EMV Chip Card Requirement 10/1/15 – Are you ready?

August 11, 2015

Decreasing Liability & Costs

Did you know that your practice has new potential risk for financial credit card fraud starting October 1st and that there is an easy, cost-saving solution?

According to a recent Wells Fargo survey reported in the August 7th UT Business section, the majority of small-business owners did not know about an October 1, 2015 deadline to get credit card readers and software to handle the new chip-embedded credit cards.  Failure to have the new technology can be a liability if a customer commits fraud with a chip card. This means that if a business does not use an EMV-compliant processing terminal and fraud occurs, then 100% of the liability falls upon the business owner – not the bank or the credit card processing company.

The U.S. credit card industry is switching to chip cards because it is more difficult for thieves to counterfeit them.  Chip cards have been used in Europe for over 10 years. Once Europe switched to the EMV platform, 80% of all fraud was eliminated. Credit card issuers are sending the new chip cards to their customers now.

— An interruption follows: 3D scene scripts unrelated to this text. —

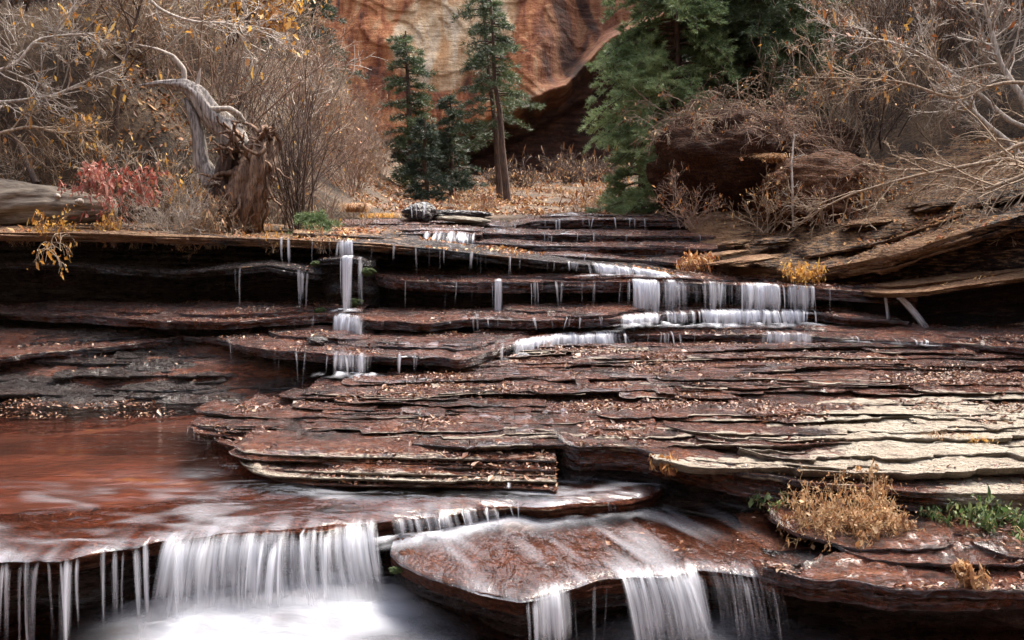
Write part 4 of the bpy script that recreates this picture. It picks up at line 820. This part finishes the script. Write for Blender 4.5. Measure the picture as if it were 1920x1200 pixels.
conifer('pine_tree', 'tall slender pine in front of the orange cliff', gp(938, 21), top_h(905, -70, 21), .95, N_mid, 501, base=.27, trunk_r=.07, blade=.12, nb=64, droop=.28, tuft=6, lean=(-.075, 0), shape=.35)
conifer('pine_tree', 'leaning bare stemmed pine just right of the tall slender one', gp(951, 19.6), top_h(915, -30, 19.6), .7, N_mid, 502, base=.5, trunk_r=.075, blade=.12, nb=50, droop=.2, tuft=6, lean=(-.085, 0), shape=.5)
conifer('fir_tree', 'blue green fir with round top before the cream rock', gp(775, 23), top_h(762, 38, 23), .75, N_mid, 503, base=.08, trunk_r=.10, blade=.13, nb=90, droop=.3, tuft=7, lean=(-.02, 0), shape=.30)
conifer('fir_tree', 'dark young fir left of the tall slender pine', gp(848, 22), top_h(848, 158, 22), .75, N_blue, 504, base=.05, trunk_r=.06, blade=.12, nb=80, droop=.25, tuft=8, shape=.6)
conifer('fir_tree', 'dark fir below the round topped fir', gp(800, 19), top_h(795, 200, 19), .55, N_blue, 505, base=.05, trunk_r=.05, blade=.11, nb=60, droop=.3, tuft=8, shape=.6)
conifer('fir_tree', 'dark fir rising out of the left thicket by the cliff', gp(600, 24), top_h(600, -90, 24), 1.1, N_blue, 506, base=.2, trunk_r=.12, blade=.14, nb=80, droop=.3, tuft=6, shape=.5, dens=.7)
conifer('fir_tree', 'shadowy fir at the top edge behind the pale left branches', gp(225, 15.5), 2.6, 1.0, N_blue, 516, base=.05, trunk_r=.08, blade=.12, nb=70, droop=.3, tuft=6, shape=.5, dens=.8)
conifer('fir_tree', 'shadowy fir at the top edge over the dark forked tree', gp(470, 17.5), 3.0, 1.2, N_blue, 517, base=.05, trunk_r=.08, blade=.12, nb=80, droop=.3, tuft=6, shape=.4, dens=.8)
conifer('fir_tree', 'shadowy fir high on the left slope', gp(330, 17), 3.6, 1.3, N_blue, 507, base=.1, trunk_r=.1, blade=.15, nb=70, droop=.3, tuft=6, shape=.8, dens=.7)
conifer('juniper_tree', 'large bright green conifer leaning over the stream head', gp(1275, 14.6), top_h(1275, -210, 14.6), 1.25, N_green, 508, base=.06, trunk_r=.08, blade=.075, nb=190, droop=.45, tuft=10, lean=(-.05, -.02), shape=.16, dens=1.2)
conifer('juniper_tree', 'mid green conifer spreading over the boulders at the top', gp(1410, 14.8), top_h(1410, -190, 14.8), 1.25, N_mid, 518, base=.42, trunk_r=.08, blade=.08, nb=150, droop=.4, tuft=9, shape=.2, dens=1.1)
conifer('juniper_tree', 'dark green conifer filling the gap right of the largest one', gp(1345, 15.2), top_h(1345, -150, 15.2), 1.1, N_mid, 515, base=.30, trunk_r=.08, blade=.08, nb=130, droop=.35, tuft=9, shape=.2)
conifer('juniper_tree', 'green conifer overlapping the left side of the largest one', gp(1200, 15.6), top_h(1200, 20, 15.6), .75, N_green, 509, base=.02, trunk_r=.07, blade=.09, nb=110, droop=.35, tuft=9, shape=.5, dens=1.1)
conifer('fir_tree', 'dark fir behind the largest green conifer', gp(1345, 16.5), top_h(1345, -120, 16.5), 1.1, N_blue, 510, base=.22, trunk_r=.1, blade=.12, nb=90, droop=.25, tuft=7, shape=.5, dens=.8)
conifer('fir_tree', 'dark fir with a bare lower trunk on the right slope', gp(1435, 17), top_h(1435, -120, 17), 1.25, N_blue, 511, base=.12, trunk_r=.14, blade=.12, nb=90, droop=.2, tuft=7, shape=.6, bark_=B_dark, dens=.8)
conifer('fir_tree', 'farthest right dark fir half hidden by twigs', gp(1540, 20), top_h(1540, -100, 20), 1.2, N_blue, 512, base=.1, trunk_r=.12, blade=.13, nb=70, droop=.25, tuft=7, shape=.7, bark_=B_dark, dens=.7)
conifer('fir_sapling', 'small green sapling at the foot of the large green conifer', gp(1150, 15.5), .75, .25, N_green, 513, base=.02, trunk_r=.02, blade=.08, nb=40, droop=.1, tuft=8, shape=.7)
conifer('fir_sapling', 'low green fir seedling below the fan shaped shrub', PY(590, 412, 11.2), .28, .38, N_green, 514, base=.02, trunk_r=.02, blade=.06, nb=26, droop=.1, tuft=9, shape=.5)

# ------------------------------------------------------------------ rocks
def boulder(label, c, s, mat, seed, deform=None, name='boulder', dry=.3, n=70, amp=.28):
    th = np.linspace(0, np.pi, n)[:, None]; ph = np.linspace(0, 2 * np.pi, n * 2)[None]
    x = np.sin(th) * np.cos(ph); y = np.sin(th) * np.sin(ph); z = np.cos(th) + 0 * ph
    r = 1 + amp * fbm(x * 1.3 + 5 + z * .7, y * 1.3 + z * 1.1, seed, 5) + .09 * fbm(x * 4 + y, z * 6 + y * 4, seed + 2, 5) - .07 * sstep(.12, 0, np.abs(fbm(x * 1.6 + z, y * 1.6 - z * 2.2, seed + 4, 3)))
    x, y, z = x * r, y * r, z * r
    if deform: x, y, z = deform(x, y, z)
    o = mk(name, np.stack([x * s[0], y * s[1], z * s[2]], 2).reshape(-1, 3), gfaces(n, n * 2), mat, attrs={'dry': np.full(x.size, dry)})
    o.location = c; tag(o, label, 'rock'); return o
def mush(x, y, z):
    k = .35 + .65 * sstep(-1.0, .55, z); return x * k + .25 * (1 - k), y * k + .3 * (1 - k), z
M_bould = rock_mat('brown_boulder_rock', [(.35, (.03, .013, .008)), (.5, (.10, .040, .02)), (.65, (.19, .085, .042)), (.8, (.26, .14, .08))], DRYO, (.6, .8), .2, 0.)
boulder('huge overhanging dark boulder beneath the big green conifer', PY(1362, 318, 13.0), (.88, .8, .74), M_bould, 601, mush)
boulder('dark red eroded bank rising behind the two boulders', PY(1450, 335, 13.7), (1.5, .8, .80), M_bould, 612)
boulder('rounded orange brown rock right of the overhanging boulder', PY(1535, 372, 11.9), (.80, .6, .50), rock_mat('orange_boulder_rock', [(.35, (.07, .03, .016)), (.5, (.17, .07, .03)), (.65, (.26, .12, .055)), (.8, (.34, .19, .1))], DRYO, (.6, .8), .2, 0.), 602, dry=.2)
boulder('tan flat topped rock beyond the sandy bank', PY(1730, 365, 12.2), (.75, .5, .24), M_bank, 603, dry=.7)
boulder('pale stone block perched on the slope behind the right twigs', PY(1520, 308, 13.6), (.7, .5, .2), M_bank, 604, dry=.5)
o = boulder('pale flat stone lying at the head of the stream', PY(872, 412, 13.0), (.36, .22, .04), M_rock, 605, dry=1.2); o.rotation_euler = (0, .06, 0)
boulder('dark wet rock under the farthest little fall', PY(787, 399, 13.6), (.22, .2, .13), M_dark, 606, dry=0)
o = boulder('dark rotting log like stone left of the pale flat stone', PY(850, 402, 14.0), (.55, .2, .07), M_dark, 607, dry=.1)
boulder('loose cream stone beside the dry weeds', PZ(1715, 925, 0.), (.10, .09, .06), M_rock, 608, dry=1.)
boulder('small dark stone standing in the splash ledge', PZ(595, 640, .44), (.10, .1, .05), M_dark, 609, dry=0.)
boulder('mossy dark stone at the foot of the main column', PZ(560, 722, .08), (.07, .07, .07), M_dark, 610, dry=0.)
LIPS['far'] = (lambda p, q: (np.array([p[0], q[0]]), np.array([p[1], q[1]]), np.array([p[2], q[2]])))(PY(765, 379, 13.35), PY(806, 380, 13.35))
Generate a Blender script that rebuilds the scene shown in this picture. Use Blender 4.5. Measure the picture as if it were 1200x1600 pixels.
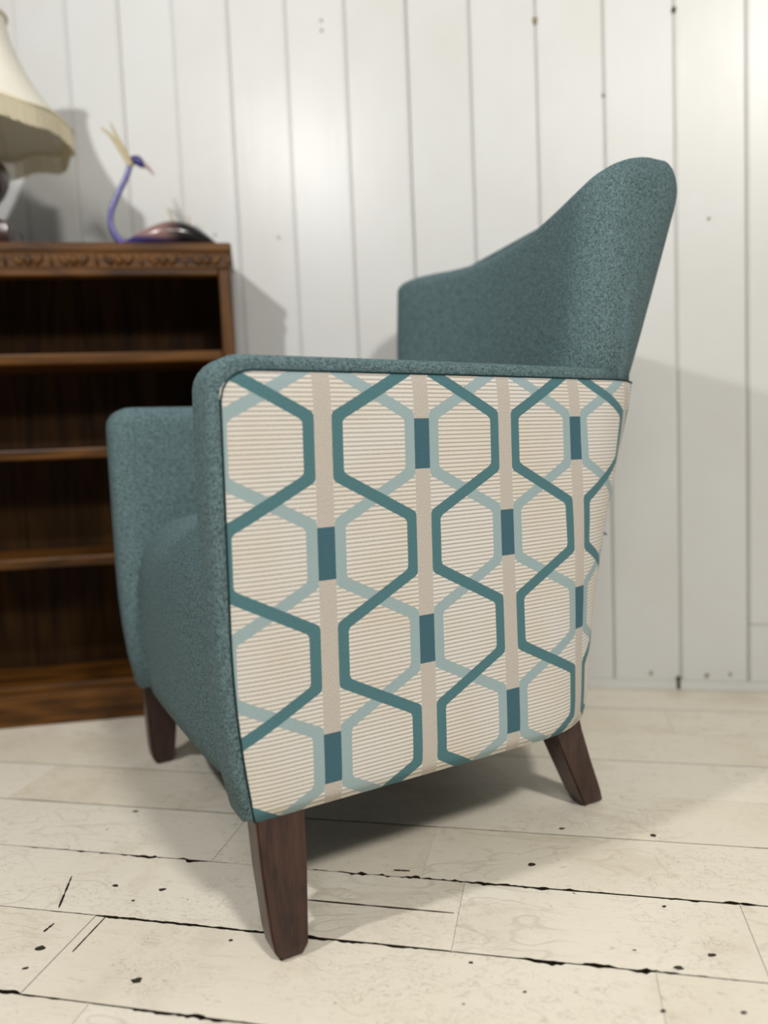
import bpy, bmesh, math, random
from mathutils import Vector, Matrix
from math import sin, cos, radians, pi, sqrt
random.seed(7)
for o in list(bpy.data.objects): bpy.data.objects.remove(o)
scn = bpy.context.scene
COL = scn.collection

# ------------------------------------------------------------------ camera
YAW, PITCH, ROLL, CAMH, FPX = radians(12.5), radians(4.5), radians(2.35), .52, 1202.
_z = Vector((0, 0, 1)); _fw = Vector((-sin(YAW), cos(YAW), 0)); _rt = Vector((cos(YAW), sin(YAW), 0))
_f = _fw*cos(PITCH) - _z*sin(PITCH); _u = _fw*sin(PITCH) + _z*cos(PITCH)
_r = _rt*cos(ROLL) - _u*sin(ROLL); _u = _u*cos(ROLL) + _rt*sin(ROLL)
cam_d = bpy.data.cameras.new('camera'); cam = bpy.data.objects.new('camera', cam_d); COL.objects.link(cam)
M = Matrix((_r, _u, -_f)).transposed().to_4x4(); M.translation = (0, 0, CAMH); cam.matrix_world = M
cam_d.sensor_fit = 'VERTICAL'; cam_d.sensor_height = 36.; cam_d.lens = FPX/1600*36.
cam_d.clip_start = .02
cam_d.dof.use_dof = True; cam_d.dof.focus_distance = .90; cam_d.dof.aperture_fstop = 1.9
scn.camera = cam

# ------------------------------------------------------------------ light
def srgb(h, k=1.):
    h = h.lstrip('#'); out = []
    for i in (0, 2, 4):
        c = int(h[i:i+2], 16)/255
        out.append((c/12.92 if c <= .04045 else ((c+.055)/1.055)**2.4)*k)
    return tuple(out) + (1.,)
wd = bpy.data.worlds.new('room_air'); scn.world = wd; wd.use_nodes = True
bg = wd.node_tree.nodes['Background']; bg.inputs[0].default_value = (1., .99, .98, 1); bg.inputs[1].default_value = .10
def lamp(name, kind, loc, energy, col, size, target=None, **kw):
    d = bpy.data.lights.new(name, kind); d.energy = energy; d.color = col
    if kind == 'AREA': d.shape = 'DISK'; d.size = size
    else: d.shadow_soft_size = size
    for k, v in kw.items(): setattr(d, k, v)
    o = bpy.data.objects.new(name, d); COL.objects.link(o); o.location = loc
    if target: o.rotation_euler = (Vector(target)-Vector(loc)).to_track_quat('-Z', 'Y').to_euler()
    return o
lamp('key_lamp', 'POINT', (-.99, .076, 1.76), 43, (1., .98, .95), .03)
lamp('ceiling_spot', 'AREA', (1.15, -.9, 2.35), 40, (1., .96, .89), .30, (-.1, .9, .3))
lamp('rear_fill', 'AREA', (.3, -1.6, 2.5), 17, (1., .96, .9), .9, (-.2, 1., .4))  # added soft fill from behind the camera, lifts the shadows
scn.view_settings.view_transform = 'Standard'; scn.view_settings.look = 'None'
scn.view_settings.gamma = 1.; scn.view_settings.use_curve_mapping = False
scn.view_settings.exposure = .33

# ------------------------------------------------------------------ material helpers
class NT:
    def __init__(s, name, rough=.6, spec=.5):
        s.m = bpy.data.materials.new(name); s.m.use_nodes = True
        s.t = s.m.node_tree; s.b = s.t.nodes['Principled BSDF']
        s.b.inputs['Roughness'].default_value = rough; s.b.inputs['Specular IOR Level'].default_value = spec
    def n(s, typ, **kw):
        nd = s.t.nodes.new(typ)
        for k, v in kw.items(): setattr(nd, k, v)
        return nd
    def put(s, sock, v):
        if isinstance(v, bpy.types.NodeSocket): s.t.links.new(v, sock)
        elif v is not None: sock.default_value = v
    def math(s, op, a, b=None, c=None, clamp=False):
        nd = s.n('ShaderNodeMath', operation=op); nd.use_clamp = clamp
        for i, v in enumerate((a, b, c)): s.put(nd.inputs[i], v)
        return nd.outputs[0]
    def ramp(s, f, a, b, lo=0., hi=1.):
        nd = s.n('ShaderNodeMapRange'); nd.interpolation_type = 'SMOOTHSTEP'
        for i, v in enumerate((f, a, b, lo, hi)): s.put(nd.inputs[i], v)
        return nd.outputs[0]
    def mix(s, f, a, b, blend='MIX'):
        nd = s.n('ShaderNodeMix', data_type='RGBA', blend_type=blend)
        s.put(nd.inputs[0], f); s.put(nd.inputs[6], a); s.put(nd.inputs[7], b)
        return nd.outputs[2]
    def obj(s): return s.n('ShaderNodeTexCoord').outputs['Object']
    def mapv(s, vec, scale=(1, 1, 1), rot=(0, 0, 0), loc=(0, 0, 0)):
        nd = s.n('ShaderNodeMapping'); s.put(nd.inputs[0], vec)
        nd.inputs[1].default_value = loc; nd.inputs[2].default_value = rot; nd.inputs[3].default_value = scale
        return nd.outputs[0]
    def noise(s, vec, scale, detail=2., rough=.5, dist=0.):
        nd = s.n('ShaderNodeTexNoise'); s.put(nd.inputs['Vector'], vec)
        nd.inputs['Scale'].default_value = scale; nd.inputs['Detail'].default_value = detail
        nd.inputs['Roughness'].default_value = rough; nd.inputs['Distortion'].default_value = dist
        return nd.outputs[0]
    def bump(s, h, strength=.3, dist=.001):
        nd = s.n('ShaderNodeBump'); nd.inputs['Strength'].default_value = strength; nd.inputs['Distance'].default_value = dist
        s.put(nd.inputs['Height'], h); s.t.links.new(nd.outputs[0], s.b.inputs['Normal'])
    def col(s, c): s.put(s.b.inputs['Base Color'], c); return s
    def shift(s, vec):
        """offset the texture per object"""
        r = s.n('ShaderNodeObjectInfo').outputs['Random']
        v = s.n('ShaderNodeVectorMath', operation='SCALE'); v.inputs[0].default_value = (37., 11., 23.); s.put(v.inputs['Scale'], r)
        a = s.n('ShaderNodeVectorMath', operation='ADD'); s.put(a.inputs[0], vec); s.put(a.inputs[1], v.outputs[0])
        return a.outputs[0], r

def mat_plain(name, hexc, rough=.6, spec=.4, var=.12, scale=60, metallic=0.):
    t = NT(name, rough, spec); f = t.noise(t.obj(), scale, 4, .6)
    t.col(t.mix(f, srgb(hexc, 1-var*1.4), srgb(hexc, 1+var))); t.b.inputs['Metallic'].default_value = metallic
    t.bump(f, .15, .001); return t.m

def mat_teal():
    t = NT('teal_wool', .9, .25); o = t.obj()
    a = t.noise(o, 900, 2, .6); b = t.noise(t.mapv(o, (1, 1, .28)), 760, 2, .6); c = t.noise(t.mapv(o, (.3, .3, 1)), 760, 2, .6)
    w = t.math('ADD', t.math('MULTIPLY', a, .5), t.math('MULTIPLY', t.math('ADD', b, c), .25))
    f = t.ramp(w, .40, .60)
    big = t.noise(o, 7, 2)
    c1 = t.mix(f, srgb('#293b3f'), srgb('#738b8f'))
    t.col(t.mix(t.math('MULTIPLY', big, .22), c1, srgb('#4e686f')))
    t.bump(w, .5, .0012); return t.m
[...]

When I learned about this change, we researched the situation and found the potential to avoid the risk plus substantially save on our credit card processing costs – an immediate 17% cost reduction for our office.  Once we realized the savings, we expanded the relationship and negotiated an agreement with Capital Bankcard that is now saving participating Physician Partners members up to 25%.  I understand that many practices are saving approximately $1,000/year/physician.

I’m pleased to see a regulation that helps avoid fraud, offers easy compliance, and, concurrently, with the contract we negotiated, helps our members save money!